#### [Request]
Repeat the span of the entries below that starts at the line with "Write the bpy" and ends at the line with "COL = scene.collection", nothing more. Skip the pictures.

** START Records provided **

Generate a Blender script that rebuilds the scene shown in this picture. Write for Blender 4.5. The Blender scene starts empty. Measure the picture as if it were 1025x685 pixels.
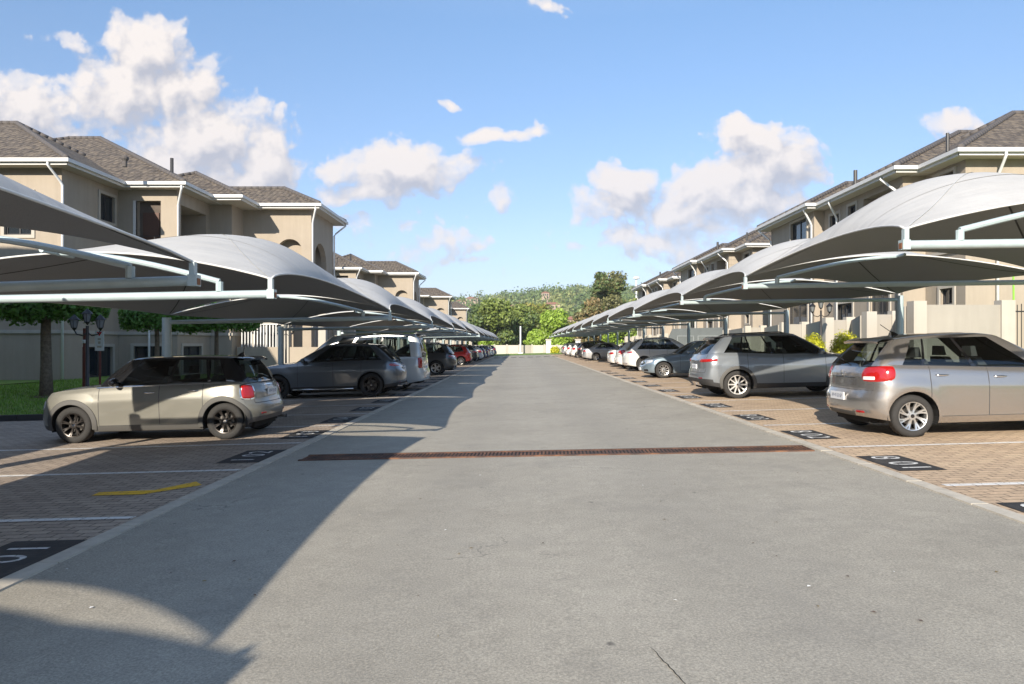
import bpy, bmesh, math, random
import numpy as np
from mathutils import Vector, Matrix
C = bpy.context.scene.collection
sc = bpy.context.scene
rnd = random.Random(7)
R = math.radians
PI = math.pi
F = 700.0           # focal length in photo pixels
EYE = 1.48
# ------------------------------------------------------------------ camera
cd = bpy.data.cameras.new('camera'); cam = bpy.data.objects.new('camera', cd); C.objects.link(cam)
cam.location = (0, 0, EYE); cam.rotation_euler = (R(90), 0, 0)
cd.sensor_width = 36; cd.lens = 36 * F / 1025
cd.shift_x = -8.5 / 1025; cd.shift_y = 2.5 / 1025
cd.clip_start = 0.1; cd.clip_end = 6000
sc.camera = cam
sc.view_settings.view_transform = 'Standard'; sc.view_settings.look = 'None'
sc.view_settings.gamma = 1; sc.view_settings.exposure = 1.38
sc.view_settings.use_curve_mapping = False
sc.cycles.max_bounces = 6
sc.cycles.transparent_max_bounces = 12
# ------------------------------------------------------------------ sun + sky
SUN_TRAVEL = Vector((1.4, 4.8, -2.2)).normalized()
sun_el = math.asin(-SUN_TRAVEL.z)
az = math.atan2(-SUN_TRAVEL.x, -SUN_TRAVEL.y)       # direction TO the sun, from +Y towards +X
sl = bpy.data.lights.new('sun', 'SUN'); sl.energy = 3.25; sl.angle = R(0.55); sl.color = (1.0, .90, .76)
so = bpy.data.objects.new('sun', sl); C.objects.link(so)
so.rotation_euler = SUN_TRAVEL.to_track_quat('-Z', 'Y').to_euler(); so.location = (0, -20, 30)
W = bpy.data.worlds.new('World'); sc.world = W; W.use_nodes = True
nt = W.node_tree; nt.nodes.clear()
N = nt.nodes; L = nt.links
def wn(t, tree=None, **k):
    n = (tree or nt).nodes.new(t)
    for a, b in k.items(): setattr(n, a, b)
    return n
sky = wn('ShaderNodeTexSky', sky_type='NISHITA', sun_disc=False)
sky.sun_elevation = sun_el; sky.sun_rotation = az
sky.altitude = 1500; sky.air_density = 1.0; sky.dust_density = 0.6; sky.ozone_density = 2.2
# clouds: density as a function of the sky direction, used twice (once shifted towards the light)
def px(x, y): return ((x - 521) / F, (345 - y) / F)
BL = [(148,42,46,34,1),(125,85,70,42,1),(185,80,40,40,1),(20,112,78,38,.8),(70,38,28,8,.45),(205,135,66,42,1),(170,165,90,40,.85),(262,160,38,44,1),(240,190,60,30,.8),
      (400,165,78,28,1),(375,188,60,22,.7),(494,136,34,14,.8),(541,128,26,9,.5),(505,200,22,9,.75),(446,99,10,5,.5),(543,8,20,13,.55),
      (742,132,30,26,1),(756,150,44,34,1),(770,172,50,42,1),(710,188,60,30,.9),(628,180,38,24,1),(612,200,46,20,.9),(740,205,88,22,.9),(665,240,100,26,.6),(690,212,70,22,.8),(440,248,50,26,.45),(470,266,50,12,.4),
      (955,124,40,12,.8),(345,232,60,14,.35),(600,245,60,14,.3)]
g = bpy.data.node_groups.new('cloud_density', 'ShaderNodeTree')
g.interface.new_socket('P', in_out='INPUT', socket_type='NodeSocketVector')
g.interface.new_socket('D', in_out='OUTPUT', socket_type='NodeSocketFloat')
gi = wn('NodeGroupInput', g); go = wn('NodeGroupOutput', g)
def vm(tree, op, a, b=None):
    n = wn('ShaderNodeVectorMath', tree, operation=op)
    for i, s in enumerate((a, b)):
        if s is None: continue
        if isinstance(s, (tuple, list)): n.inputs[i].default_value = s
        else: tree.links.new(s, n.inputs[i])
    return n
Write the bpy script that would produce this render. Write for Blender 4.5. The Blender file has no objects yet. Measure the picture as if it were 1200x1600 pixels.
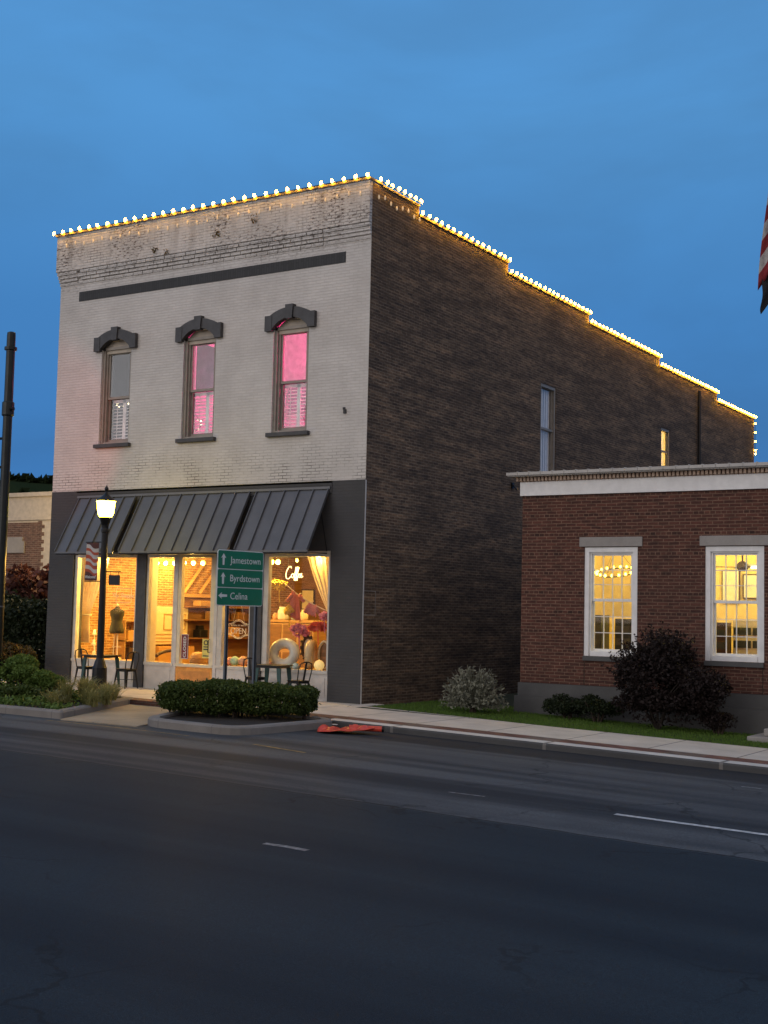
import bpy, bmesh, math, random
import numpy as np
from mathutils import Vector, Matrix
R = math.radians
random.seed(7); rng = np.random.default_rng(7)
scene = bpy.context.scene
COL = scene.collection

# ------------------------------------------------------------------ camera
cam_d = bpy.data.cameras.new('camera'); cam = bpy.data.objects.new('camera', cam_d); COL.objects.link(cam)
cam.location = (15.4738, -23.7936, 1.9648)
_y, _p, _r = R(32.2035), R(4.3923), R(1.29786)
cam.matrix_world = (Matrix.Translation(cam.location) @ Matrix.Rotation(_y, 4, 'Z') @ Matrix.Rotation(_p, 4, 'X')
                    @ Matrix.Rotation(R(90), 4, 'X') @ Matrix.Rotation(_r, 4, 'Z'))
cam_d.sensor_fit = 'VERTICAL'; cam_d.sensor_height = 24.0; cam_d.lens = 24.0 * 2047.9 / 1600
cam_d.clip_start = 0.1; cam_d.clip_end = 3000
scene.camera = cam

# ------------------------------------------------------------------ world (dusk sky)
world = bpy.data.worlds.new("World"); scene.world = world; world.use_nodes = True
def build_world():
    nt = world.node_tree; N = nt.nodes; L = nt.links; N.clear()
    out = N.new('ShaderNodeOutputWorld'); bg = N.new('ShaderNodeBackground'); L.new(bg.outputs[0], out.inputs[0])
    sky = N.new('ShaderNodeTexSky'); sky.sky_type = 'NISHITA'; sky.sun_disc = False
    sky.sun_elevation = R(2.0); sky.sun_rotation = R(204); sky.altitude = 300; sky.air_density = 1.2; sky.ozone_density = 4.0
    tc = N.new('ShaderNodeTexCoord')
    sep = N.new('ShaderNodeSeparateXYZ'); L.new(tc.outputs['Generated'], sep.inputs[0])
    ramp = N.new('ShaderNodeValToRGB'); L.new(sep.outputs['Z'], ramp.inputs[0])
    e = ramp.color_ramp.elements
    e[0].position = 0.0; e[0].color = (0.048, 0.200, 0.50, 1)
    e[1].position = 1.0; e[1].color = (0.11, 0.33, 0.68, 1)
    for p, c in ((0.10, (0.043, 0.186, 0.49, 1)), (0.22, (0.054, 0.208, 0.50, 1)), (0.36, (0.086, 0.295, 0.63, 1)), (0.5, (0.095, 0.320, 0.690, 1))):
        x = e.new(p); x.color = c
    # after-glow towards the set sun (behind the viewer)
    dot = N.new('ShaderNodeVectorMath'); dot.operation = 'DOT_PRODUCT'; L.new(tc.outputs['Generated'], dot.inputs[0]); dot.inputs[1].default_value = (0.42, -0.88, 0.22)
    mr = N.new('ShaderNodeMapRange'); mr.interpolation_type = 'SMOOTHSTEP'; L.new(dot.outputs['Value'], mr.inputs[0]); mr.inputs[1].default_value = -0.42; mr.inputs[2].default_value = 0.85
    glow = N.new('ShaderNodeMix'); glow.data_type = 'RGBA'; L.new(mr.outputs[0], glow.inputs[0]); L.new(ramp.outputs[0], glow.inputs[6]); glow.inputs[7].default_value = (0.62, 0.575, 0.575, 1)
    # cloud bands
    mp = N.new('ShaderNodeMapping'); L.new(tc.outputs['Generated'], mp.inputs[0]); mp.inputs['Scale'].default_value = (1.0, 1.0, 2.6); mp.inputs['Rotation'].default_value = (0.25, 0.1, 0)
    nz = N.new('ShaderNodeTexNoise'); L.new(mp.outputs[0], nz.inputs[0]); nz.inputs['Scale'].default_value = 2.6; nz.inputs['Detail'].default_value = 6; nz.inputs['Roughness'].default_value = 0.5; nz.inputs['Distortion'].default_value = 0.4
    cr = N.new('ShaderNodeMapRange'); cr.interpolation_type = 'SMOOTHSTEP'; L.new(nz.outputs[0], cr.inputs[0]); cr.inputs[1].default_value = 0.40; cr.inputs[2].default_value = 0.66; cr.inputs[3].default_value = 0.0; cr.inputs[4].default_value = 1.0
    cm = N.new('ShaderNodeMix'); cm.data_type = 'RGBA'; cm.blend_type = 'MULTIPLY'; L.new(cr.outputs[0], cm.inputs[0]); L.new(glow.outputs[2], cm.inputs[6]); cm.inputs[7].default_value = (0.89, 0.83, 0.81, 1)
    sm = N.new('ShaderNodeVectorMath'); sm.operation = 'SCALE'; L.new(sky.outputs[0], sm.inputs[0]); sm.inputs['Scale'].default_value = 0.03
    ad = N.new('ShaderNodeVectorMath'); ad.operation = 'ADD'; L.new(sm.outputs[0], ad.inputs[0]); L.new(cm.outputs[2], ad.inputs[1])
    L.new(ad.outputs[0], bg.inputs[0]); bg.inputs[1].default_value = 1.0
build_world()

sun_d = bpy.data.lights.new('sun', 'SUN'); sun = bpy.data.objects.new('sun', sun_d); COL.objects.link(sun)
sun_d.energy = 0.75; sun_d.angle = R(50); sun_d.color = (1.0, 0.95, 0.90)
_sd = Vector((0.42, 0.92, -0.16)); sun.rotation_euler = _sd.to_track_quat('-Z', 'Y').to_euler(); sun.location = (-20, -40, 20)

scene.view_settings.view_transform = 'Standard'; scene.view_settings.look = 'None'
scene.view_settings.exposure = 0; scene.view_settings.gamma = 1
scene.render.engine = 'CYCLES'
try:
    scene.cycles.use_denoising = True; scene.cycles.max_bounces = 7; scene.cycles.transparent_max_bounces = 16
    scene.cycles.sample_clamp_indirect = 6; scene.cycles.caustics_reflective = False; scene.cycles.caustics_refractive = False
except Exception: pass

# ------------------------------------------------------------------ materials
def nm(name):
    m = bpy.data.materials.new(name); m.use_nodes = True
    return m, m.node_tree.nodes, m.node_tree.links, m.node_tree.nodes['Principled BSDF']
def wpos(N, L, mode='pos', scale=(1, 1, 1)):
    g = N.new('ShaderNodeNewGeometry')
    if mode == 'pos': src = g.outputs['Position']
    else:   # wall coordinates (x+y, z)
        s = N.new('ShaderNodeSeparateXYZ'); L.new(g.outputs['Position'], s.inputs[0])
        a = N.new('ShaderNodeMath'); a.operation = 'ADD'; L.new(s.outputs[0], a.inputs[0]); L.new(s.outputs[1], a.inputs[1])
        c = N.new('ShaderNodeCombineXYZ')
        if mode == 'wall': L.new(a.outputs[0], c.inputs[0]); L.new(s.outputs[2], c.inputs[1])
        else: L.new(s.outputs[2], c.inputs[0]); L.new(a.outputs[0], c.inputs[1])
        src = c.outputs[0]
    m = N.new('ShaderNodeMapping'); L.new(src, m.inputs[0]); m.inputs['Scale'].default_value = scale
    return m.outputs[0]
def noise(N, L, vec, scale, detail=4, rough=0.55):
    n = N.new('ShaderNodeTexNoise'); L.new(vec, n.inputs[0]); n.inputs['Scale'].default_value = scale
    n.inputs['Detail'].default_value = detail; n.inputs['Roughness'].default_value = rough
    return n.outputs[0]
def rng_(N, L, v, a, b, c=0.0, d=1.0, smooth=False):
    m = N.new('ShaderNodeMapRange'); L.new(v, m.inputs[0])
    if smooth: m.interpolation_type = 'SMOOTHSTEP'
    for i, x in enumerate((a, b, c, d)): m.inputs[i + 1].default_value = x
    return m.outputs[0]
def mix(N, L, f, a, b, mode='MIX'):
    m = N.new('ShaderNodeMix'); m.data_type = 'RGBA'; m.blend_type = mode
    for i, v in ((0, f), (6, a), (7, b)):
        if hasattr(v, 'links') or hasattr(v, 'is_linked'): L.new(v, m.inputs[i])
        elif i == 0: m.inputs[0].default_value = v
        else: m.inputs[i].default_value = tuple(v) + (1,) if len(v) == 3 else v
    return m.outputs[2]
def bump(N, L, bs, h, strength=0.4, dist=0.01):
    b = N.new('ShaderNodeBump'); L.new(h, b.inputs['Height']); b.inputs['Strength'].default_value = strength; b.inputs['Distance'].default_value = dist
    L.new(b.outputs[0], bs.inputs['Normal'])
def plain(name, c, rough=0.6, metal=0.0, var=0.15, scale=6.0, bmp=0.0, spec=0.5):
    m, N, L, b = nm(name)
    v = wpos(N, L)
    n = noise(N, L, v, scale)
    d = tuple(x * (1 - var * 1.6) for x in c); l = tuple(min(1, x * (1 + var)) for x in c)
    L.new(mix(N, L, rng_(N, L, n, 0.3, 0.7), d, l), b.inputs['Base Color'])
    b.inputs['Roughness'].default_value = rough; b.inputs['Metallic'].default_value = metal
    b.inputs['Specular IOR Level'].default_value = spec
    if bmp: bump(N, L, b, noise(N, L, v, scale * 8), bmp, 0.01)
    return m
def emit(name, c, s, base=(0.8, 0.8, 0.8)):
    m, N, L, b = nm(name)
    b.inputs['Base Color'].default_value = (*base, 1); b.inputs['Emission Color'].default_value = (*c, 1); b.inputs['Emission Strength'].default_value = s
    return m
def brick_tex(N, L, vec, bw=0.225, rh=0.0677, mort=0.010, c1=(0, 0, 0), c2=(1, 1, 1), cm=(0.5, 0.5, 0.5), bias=0.0):
    t = N.new('ShaderNodeTexBrick'); L.new(vec, t.inputs[0])
    t.inputs['Scale'].default_value = 1.0; t.inputs['Brick Width'].default_value = bw; t.inputs['Row Height'].default_value = rh
    t.inputs['Mortar Size'].default_value = mort; t.inputs['Mortar Smooth'].default_value = 0.3; t.inputs['Bias'].default_value = bias
    t.inputs['Color1'].default_value = (*c1, 1); t.inputs['Color2'].default_value = (*c2, 1); t.inputs['Mortar'].default_value = (*cm, 1)
    return t
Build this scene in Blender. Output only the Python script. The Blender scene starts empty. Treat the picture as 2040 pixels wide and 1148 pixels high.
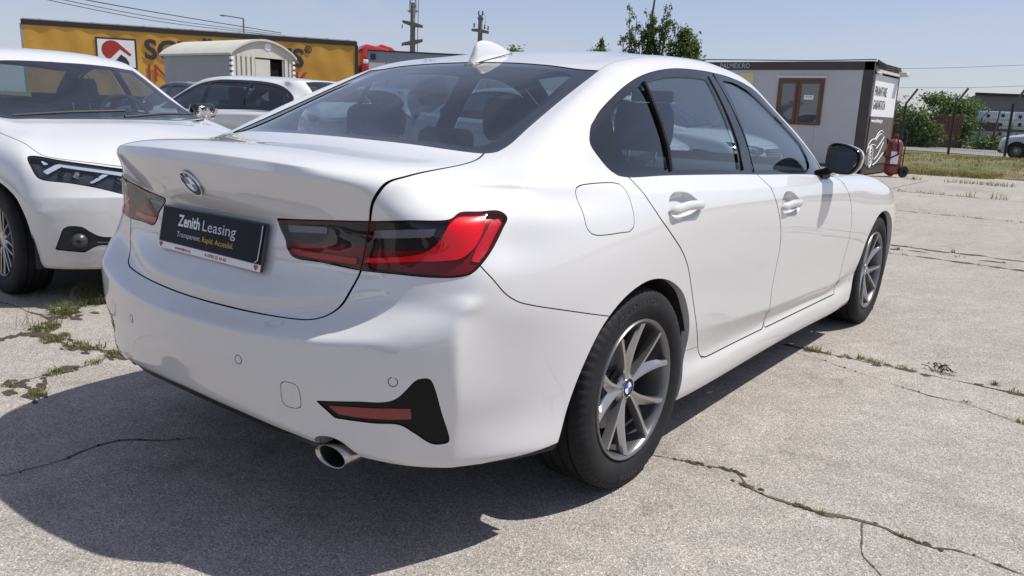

** END Records provided **

#### [Response for this exercise]
Write the bpy script that would produce this render. Write for Blender 4.5. The Blender file has no objects yet. Measure the picture as if it were 1200x1600 pixels.
import bpy, bmesh, math, random
import numpy as np
from mathutils import Vector, Matrix
R = math.radians
random.seed(7); rng = np.random.default_rng(7)
scene = bpy.context.scene
COL = scene.collection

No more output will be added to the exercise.